Later leerde ik meer schrijvers kennen die om de haverklap spelfouten maakten of zelfs licht dyslectisch waren. Schrijvers met een indrukwekkend oeuvre.

Als redacteur maakte ik ook kennis met een paar auteurs die werkelijk nooit een spelfout in hun teksten hebben en van hen heeft vrijwel niemand ooit gehoord, simpelweg omdat ze wel kunnen spellen, maar niet kunnen schrijven. Het zijn helaas twee onafhankelijke disciplines. Zij die over beide talenten beschikken zijn gezegend.

Vandaag was er meteen een lang stuk in Neerlandistiek, geschreven door Suzanne Aalberse, onder de cryptische kop: ‘De hetterigheid van outfitten’. Het stuk pretendeerde dieper in te gaan op de eerder geplaatste bijdrage van Marc van Oostendorp, maar ging natuurlijk vooral over spel- of taalfouten. Zonder schroom erkende de auteur zelf fouten te maken omdat ze nu eenmaal slordig is.
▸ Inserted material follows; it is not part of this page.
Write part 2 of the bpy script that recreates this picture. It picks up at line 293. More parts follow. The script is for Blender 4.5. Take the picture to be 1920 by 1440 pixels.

Dat is nu precies de troost die alleen Neerlandistiek kan bieden.

De rest van het betoog deed mij denken aan de oude rubriek Een gouden tientje voor uw brief van het zwaar ondergewaardeerde tijdschrift Margriet. (In dat tijdschrift zul je namelijk zelden of nooit een spelfout vinden.)

Ik citeer: Het dagboekmoment: eergisteren hoorde ik een puber voor de spiegel zeggen: ‘dit outfit is helemaal mijn stijl’. Ik vroeg haar het nog een keer te herhalen. En toen vroeg ik haar een bijvoeglijk naamwoord erbij te zetten. Voor haar is het ‘leuk outfit’ en ook ‘het outfit’. Je kunt wel ‘deze outfits’ zeggen hoor, zei ze lief. Maar niet in het enkelvoud ‘deze outfit’. Dat klinkt een beetje buitenlands.

Voor de puber is outfit dus een onzijdig woord.

Nou en? Vreemd? Nee! Een outfit zoals een rok of broek mag door iedereen gedragen worden en is daardoor geheel in lijn met deze tijd genderneutraal. Niet onzijdig, want aan dat woord zouden bepaalde groepen in de maatschappij aanstoot kunnen nemen.

Een braaf eigentijds meisje, als u het mij vraagt, met een goed sociaal gevoel. Laten we niet vergeten dat taal niet het eigendom is van taalwetenschappers maar van de mensen die zich van die taal moeten bedienen. En wat beweegt is nog lang niet dood moet u maar denken.